This new bill means teens could face jail time for sexting

The House of Representatives has passed a new bill to protect children against sexual exploitation. And as a result, teens could face some serious jail time for sexting. The Protecting Against Child Exploitation Act of 2017 was created to close the loopholes in child exploitation laws. And while doing so, it will crack down on anyone who engages in sexual activity over the web. Yes, that’s right. Even teens consensually sexting other teens.

Under the bill, teens caught sexting or sending nude photos to other teens could face mandatory minimum sentencing for child porn charges. That’s about 15 years in prison.

According to Teen Vogue, Rep. Mike Johnson of Louisiana, who also proposed the bill, he believes that “we have a moral obligation, as any just government should, to defend the defenseless.”

But, what does defending the defenseless under this new bill look like exactly?

While speaking to Reason, Rep. Bobby Scott of Virginia said:

"That means if a teenager attempts to obtain a photo of sexually explicit conduct by requesting it from his teenage girlfriend, the judge must sentence that teenager to prison for at least 15 years for making such an attempt."

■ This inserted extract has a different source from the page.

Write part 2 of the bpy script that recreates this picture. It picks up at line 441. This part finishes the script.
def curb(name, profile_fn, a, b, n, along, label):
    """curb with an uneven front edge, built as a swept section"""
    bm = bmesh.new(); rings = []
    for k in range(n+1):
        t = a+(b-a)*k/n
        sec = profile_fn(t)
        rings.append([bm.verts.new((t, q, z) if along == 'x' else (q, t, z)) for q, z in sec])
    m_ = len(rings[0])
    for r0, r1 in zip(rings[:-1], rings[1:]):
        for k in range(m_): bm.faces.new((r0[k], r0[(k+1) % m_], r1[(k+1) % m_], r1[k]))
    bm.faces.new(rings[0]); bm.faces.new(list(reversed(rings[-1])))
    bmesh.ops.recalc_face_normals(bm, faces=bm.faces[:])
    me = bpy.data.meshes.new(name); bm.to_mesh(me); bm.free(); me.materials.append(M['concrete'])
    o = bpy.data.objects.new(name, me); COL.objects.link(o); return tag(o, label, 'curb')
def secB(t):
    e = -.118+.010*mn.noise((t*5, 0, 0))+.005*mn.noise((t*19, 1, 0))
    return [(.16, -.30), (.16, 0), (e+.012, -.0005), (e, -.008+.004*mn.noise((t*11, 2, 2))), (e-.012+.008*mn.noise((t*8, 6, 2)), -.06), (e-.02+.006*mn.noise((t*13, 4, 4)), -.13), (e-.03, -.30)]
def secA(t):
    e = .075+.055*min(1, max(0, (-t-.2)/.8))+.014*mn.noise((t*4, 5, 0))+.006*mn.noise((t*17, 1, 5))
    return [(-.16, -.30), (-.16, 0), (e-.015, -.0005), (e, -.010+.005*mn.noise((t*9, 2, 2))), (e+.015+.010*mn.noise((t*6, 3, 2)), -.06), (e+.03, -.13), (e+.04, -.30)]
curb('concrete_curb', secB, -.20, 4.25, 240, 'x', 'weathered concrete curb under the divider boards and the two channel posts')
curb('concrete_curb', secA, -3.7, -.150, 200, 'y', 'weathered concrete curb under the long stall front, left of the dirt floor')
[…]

But that’s not all. Scott continued to explain that:

"...if a teenager goads a friend to ask a teenager to take a sexually explicit image of herself, just by asking, he could be guilty of conspiracy or attempt, and the judge must sentence that teenager to at least 15 years in prison."

According to the ACLU, protecting minors from sexual predators is one thing. But, punishing teenagers for experimenting with sex is quite another. And that’s what the organization thinks this new law will do. In response to the new bill, the ACLU tweeted:

We totally get the intent of the bill, but we have to admit — the punishment seems pretty harsh for teens. While protecting kids from privacy invasions, sexual assault, and revenge porn is critical, there are also risks to demonizing normal consensual sexual behavior.